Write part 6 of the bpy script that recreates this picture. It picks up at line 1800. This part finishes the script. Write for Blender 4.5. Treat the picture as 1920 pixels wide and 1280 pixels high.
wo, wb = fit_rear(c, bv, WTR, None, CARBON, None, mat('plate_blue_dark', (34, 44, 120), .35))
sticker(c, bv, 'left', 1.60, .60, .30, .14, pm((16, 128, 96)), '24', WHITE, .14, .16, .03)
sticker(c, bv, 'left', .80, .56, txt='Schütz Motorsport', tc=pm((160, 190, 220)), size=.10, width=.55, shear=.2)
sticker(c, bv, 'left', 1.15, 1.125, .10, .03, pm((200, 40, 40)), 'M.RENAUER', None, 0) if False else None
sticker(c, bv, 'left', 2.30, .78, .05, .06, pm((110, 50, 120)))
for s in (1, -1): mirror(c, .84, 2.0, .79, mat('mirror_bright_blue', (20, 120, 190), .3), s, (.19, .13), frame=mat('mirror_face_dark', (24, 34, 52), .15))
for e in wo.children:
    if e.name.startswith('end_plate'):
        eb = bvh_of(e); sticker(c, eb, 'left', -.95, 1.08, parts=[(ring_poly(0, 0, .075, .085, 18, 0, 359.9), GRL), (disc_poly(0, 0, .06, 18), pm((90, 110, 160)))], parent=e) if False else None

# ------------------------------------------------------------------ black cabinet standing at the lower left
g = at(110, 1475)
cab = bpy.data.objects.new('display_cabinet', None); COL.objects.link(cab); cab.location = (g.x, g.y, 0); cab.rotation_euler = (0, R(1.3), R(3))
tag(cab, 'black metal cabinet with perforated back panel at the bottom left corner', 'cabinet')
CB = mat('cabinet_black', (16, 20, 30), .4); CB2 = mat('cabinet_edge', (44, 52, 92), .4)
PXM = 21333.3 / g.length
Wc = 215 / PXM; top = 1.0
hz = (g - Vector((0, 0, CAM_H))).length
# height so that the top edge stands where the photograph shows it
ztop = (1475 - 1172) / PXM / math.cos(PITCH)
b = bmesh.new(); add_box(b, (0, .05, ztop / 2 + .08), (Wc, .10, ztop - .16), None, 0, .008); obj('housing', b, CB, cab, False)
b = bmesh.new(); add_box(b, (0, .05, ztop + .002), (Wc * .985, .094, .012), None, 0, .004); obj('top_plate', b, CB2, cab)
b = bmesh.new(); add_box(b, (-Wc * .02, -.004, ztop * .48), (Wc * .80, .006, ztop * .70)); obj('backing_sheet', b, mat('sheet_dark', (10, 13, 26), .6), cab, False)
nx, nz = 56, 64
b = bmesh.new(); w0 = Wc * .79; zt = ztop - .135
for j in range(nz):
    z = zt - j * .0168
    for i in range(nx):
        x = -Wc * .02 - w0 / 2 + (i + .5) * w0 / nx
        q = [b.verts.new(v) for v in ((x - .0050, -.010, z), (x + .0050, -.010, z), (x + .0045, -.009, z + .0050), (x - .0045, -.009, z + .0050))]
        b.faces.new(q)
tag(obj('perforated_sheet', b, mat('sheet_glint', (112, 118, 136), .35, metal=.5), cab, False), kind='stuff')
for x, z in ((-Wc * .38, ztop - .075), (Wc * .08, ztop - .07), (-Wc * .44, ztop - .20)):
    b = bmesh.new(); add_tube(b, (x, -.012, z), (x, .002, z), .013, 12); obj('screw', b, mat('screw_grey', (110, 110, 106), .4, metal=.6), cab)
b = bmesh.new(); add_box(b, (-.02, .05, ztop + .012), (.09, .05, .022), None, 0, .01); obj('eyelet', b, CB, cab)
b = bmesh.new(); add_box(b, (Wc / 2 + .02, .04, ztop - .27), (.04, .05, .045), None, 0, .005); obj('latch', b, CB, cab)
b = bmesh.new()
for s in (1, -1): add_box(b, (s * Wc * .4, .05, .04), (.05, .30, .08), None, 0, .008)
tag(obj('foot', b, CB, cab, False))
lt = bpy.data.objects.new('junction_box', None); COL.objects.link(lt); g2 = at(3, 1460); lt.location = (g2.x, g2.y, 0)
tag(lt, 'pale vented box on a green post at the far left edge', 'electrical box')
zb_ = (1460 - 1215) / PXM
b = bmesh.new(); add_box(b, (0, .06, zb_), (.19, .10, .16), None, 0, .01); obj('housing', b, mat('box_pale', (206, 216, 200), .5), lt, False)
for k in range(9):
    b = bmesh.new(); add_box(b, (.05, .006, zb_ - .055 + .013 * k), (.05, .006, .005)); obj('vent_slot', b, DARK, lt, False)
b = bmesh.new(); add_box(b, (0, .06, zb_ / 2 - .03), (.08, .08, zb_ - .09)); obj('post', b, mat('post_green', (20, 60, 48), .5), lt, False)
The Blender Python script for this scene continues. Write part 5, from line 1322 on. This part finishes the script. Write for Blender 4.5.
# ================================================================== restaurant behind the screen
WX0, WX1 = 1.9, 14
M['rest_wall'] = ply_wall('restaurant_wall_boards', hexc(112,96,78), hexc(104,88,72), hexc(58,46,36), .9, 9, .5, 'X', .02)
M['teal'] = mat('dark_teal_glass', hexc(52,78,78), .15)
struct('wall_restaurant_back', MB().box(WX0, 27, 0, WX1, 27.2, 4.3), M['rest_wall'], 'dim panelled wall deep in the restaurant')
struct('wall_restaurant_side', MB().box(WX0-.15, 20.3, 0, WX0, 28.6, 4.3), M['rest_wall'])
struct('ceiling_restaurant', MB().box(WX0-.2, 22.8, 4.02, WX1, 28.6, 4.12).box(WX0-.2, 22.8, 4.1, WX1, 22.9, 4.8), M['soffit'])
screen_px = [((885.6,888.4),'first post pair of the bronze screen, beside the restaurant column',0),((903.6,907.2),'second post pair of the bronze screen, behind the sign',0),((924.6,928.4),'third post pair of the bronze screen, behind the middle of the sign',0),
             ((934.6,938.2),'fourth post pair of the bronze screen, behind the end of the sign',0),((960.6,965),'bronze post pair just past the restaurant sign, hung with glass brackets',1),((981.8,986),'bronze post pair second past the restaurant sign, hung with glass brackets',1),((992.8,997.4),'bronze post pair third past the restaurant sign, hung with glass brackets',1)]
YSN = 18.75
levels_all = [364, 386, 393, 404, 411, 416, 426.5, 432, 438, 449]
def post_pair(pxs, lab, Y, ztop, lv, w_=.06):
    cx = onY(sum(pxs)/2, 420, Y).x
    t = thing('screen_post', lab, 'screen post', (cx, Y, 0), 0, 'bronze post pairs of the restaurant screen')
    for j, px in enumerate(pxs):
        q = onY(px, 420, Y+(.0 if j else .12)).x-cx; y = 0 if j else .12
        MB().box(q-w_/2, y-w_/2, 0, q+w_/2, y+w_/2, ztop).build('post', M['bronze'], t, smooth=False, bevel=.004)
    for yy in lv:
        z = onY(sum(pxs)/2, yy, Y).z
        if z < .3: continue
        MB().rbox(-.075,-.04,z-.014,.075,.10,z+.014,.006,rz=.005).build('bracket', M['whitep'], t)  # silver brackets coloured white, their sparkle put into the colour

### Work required
Take the data above and return it exactly.

### Written answer
Write part 6 of the bpy script that recreates this picture. It picks up at line 1800. This part finishes the script. Write for Blender 4.5. Treat the picture as 1920 pixels wide and 1280 pixels high.
wo, wb = fit_rear(c, bv, WTR, None, CARBON, None, mat('plate_blue_dark', (34, 44, 120), .35))
sticker(c, bv, 'left', 1.60, .60, .30, .14, pm((16, 128, 96)), '24', WHITE, .14, .16, .03)
sticker(c, bv, 'left', .80, .56, txt='Schütz Motorsport', tc=pm((160, 190, 220)), size=.10, width=.55, shear=.2)
sticker(c, bv, 'left', 1.15, 1.125, .10, .03, pm((200, 40, 40)), 'M.RENAUER', None, 0) if False else None
sticker(c, bv, 'left', 2.30, .78, .05, .06, pm((110, 50, 120)))
for s in (1, -1): mirror(c, .84, 2.0, .79, mat('mirror_bright_blue', (20, 120, 190), .3), s, (.19, .13), frame=mat('mirror_face_dark', (24, 34, 52), .15))
for e in wo.children:
    if e.name.startswith('end_plate'):
        eb = bvh_of(e); sticker(c, eb, 'left', -.95, 1.08, parts=[(ring_poly(0, 0, .075, .085, 18, 0, 359.9), GRL), (disc_poly(0, 0, .06, 18), pm((90, 110, 160)))], parent=e) if False else None

# ------------------------------------------------------------------ black cabinet standing at the lower left
g = at(110, 1475)
cab = bpy.data.objects.new('display_cabinet', None); COL.objects.link(cab); cab.location = (g.x, g.y, 0); cab.rotation_euler = (0, R(1.3), R(3))
tag(cab, 'black metal cabinet with perforated back panel at the bottom left corner', 'cabinet')
CB = mat('cabinet_black', (16, 20, 30), .4); CB2 = mat('cabinet_edge', (44, 52, 92), .4)
PXM = 21333.3 / g.length
Wc = 215 / PXM; top = 1.0
hz = (g - Vector((0, 0, CAM_H))).length
# height so that the top edge stands where the photograph shows it
ztop = (1475 - 1172) / PXM / math.cos(PITCH)
b = bmesh.new(); add_box(b, (0, .05, ztop / 2 + .08), (Wc, .10, ztop - .16), None, 0, .008); obj('housing', b, CB, cab, False)
b = bmesh.new(); add_box(b, (0, .05, ztop + .002), (Wc * .985, .094, .012), None, 0, .004); obj('top_plate', b, CB2, cab)
b = bmesh.new(); add_box(b, (-Wc * .02, -.004, ztop * .48), (Wc * .80, .006, ztop * .70)); obj('backing_sheet', b, mat('sheet_dark', (10, 13, 26), .6), cab, False)
nx, nz = 56, 64
b = bmesh.new(); w0 = Wc * .79; zt = ztop - .135
for j in range(nz):
    z = zt - j * .0168
    for i in range(nx):
        x = -Wc * .02 - w0 / 2 + (i + .5) * w0 / nx
        q = [b.verts.new(v) for v in ((x - .0050, -.010, z), (x + .0050, -.010, z), (x + .0045, -.009, z + .0050), (x - .0045, -.009, z + .0050))]
        b.faces.new(q)
tag(obj('perforated_sheet', b, mat('sheet_glint', (112, 118, 136), .35, metal=.5), cab, False), kind='stuff')
for x, z in ((-Wc * .38, ztop - .075), (Wc * .08, ztop - .07), (-Wc * .44, ztop - .20)):
    b = bmesh.new(); add_tube(b, (x, -.012, z), (x, .002, z), .013, 12); obj('screw', b, mat('screw_grey', (110, 110, 106), .4, metal=.6), cab)
b = bmesh.new(); add_box(b, (-.02, .05, ztop + .012), (.09, .05, .022), None, 0, .01); obj('eyelet', b, CB, cab)
b = bmesh.new(); add_box(b, (Wc / 2 + .02, .04, ztop - .27), (.04, .05, .045), None, 0, .005); obj('latch', b, CB, cab)
b = bmesh.new()
for s in (1, -1): add_box(b, (s * Wc * .4, .05, .04), (.05, .30, .08), None, 0, .008)
tag(obj('foot', b, CB, cab, False))
lt = bpy.data.objects.new('junction_box', None); COL.objects.link(lt); g2 = at(3, 1460); lt.location = (g2.x, g2.y, 0)
tag(lt, 'pale vented box on a green post at the far left edge', 'electrical box')
zb_ = (1460 - 1215) / PXM
b = bmesh.new(); add_box(b, (0, .06, zb_), (.19, .10, .16), None, 0, .01); obj('housing', b, mat('box_pale', (206, 216, 200), .5), lt, False)
for k in range(9):
    b = bmesh.new(); add_box(b, (.05, .006, zb_ - .055 + .013 * k), (.05, .006, .005)); obj('vent_slot', b, DARK, lt, False)
b = bmesh.new(); add_box(b, (0, .06, zb_ / 2 - .03), (.08, .08, zb_ - .09)); obj('post', b, mat('post_green', (20, 60, 48), .5), lt, False)
The Blender Python script for this scene continues. Write part 5, from line 1322 on. This part finishes the script. Write for Blender 4.5.
# ================================================================== restaurant behind the screen
WX0, WX1 = 1.9, 14
M['rest_wall'] = ply_wall('restaurant_wall_boards', hexc(112,96,78), hexc(104,88,72), hexc(58,46,36), .9, 9, .5, 'X', .02)
M['teal'] = mat('dark_teal_glass', hexc(52,78,78), .15)
struct('wall_restaurant_back', MB().box(WX0, 27, 0, WX1, 27.2, 4.3), M['rest_wall'], 'dim panelled wall deep in the restaurant')
struct('wall_restaurant_side', MB().box(WX0-.15, 20.3, 0, WX0, 28.6, 4.3), M['rest_wall'])
struct('ceiling_restaurant', MB().box(WX0-.2, 22.8, 4.02, WX1, 28.6, 4.12).box(WX0-.2, 22.8, 4.1, WX1, 22.9, 4.8), M['soffit'])
screen_px = [((885.6,888.4),'first post pair of the bronze screen, beside the restaurant column',0),((903.6,907.2),'second post pair of the bronze screen, behind the sign',0),((924.6,928.4),'third post pair of the bronze screen, behind the middle of the sign',0),
             ((934.6,938.2),'fourth post pair of the bronze screen, behind the end of the sign',0),((960.6,965),'bronze post pair just past the restaurant sign, hung with glass brackets',1),((981.8,986),'bronze post pair second past the restaurant sign, hung with glass brackets',1),((992.8,997.4),'bronze post pair third past the restaurant sign, hung with glass brackets',1)]
YSN = 18.75
levels_all = [364, 386, 393, 404, 411, 416, 426.5, 432, 438, 449]
def post_pair(pxs, lab, Y, ztop, lv, w_=.06):
    cx = onY(sum(pxs)/2, 420, Y).x
    t = thing('screen_post', lab, 'screen post', (cx, Y, 0), 0, 'bronze post pairs of the restaurant screen')
    for j, px in enumerate(pxs):
        q = onY(px, 420, Y+(.0 if j else .12)).x-cx; y = 0 if j else .12
        MB().box(q-w_/2, y-w_/2, 0, q+w_/2, y+w_/2, ztop).build('post', M['bronze'], t, smooth=False, bevel=.004)
    for yy in lv:
        z = onY(sum(pxs)/2, yy, Y).z
        if z < .3: continue
        MB().rbox(-.075,-.04,z-.014,.075,.10,z+.014,.006,rz=.005).build('bracket', M['whitep'], t)  # silver brackets coloured white, their sparkle put into the colour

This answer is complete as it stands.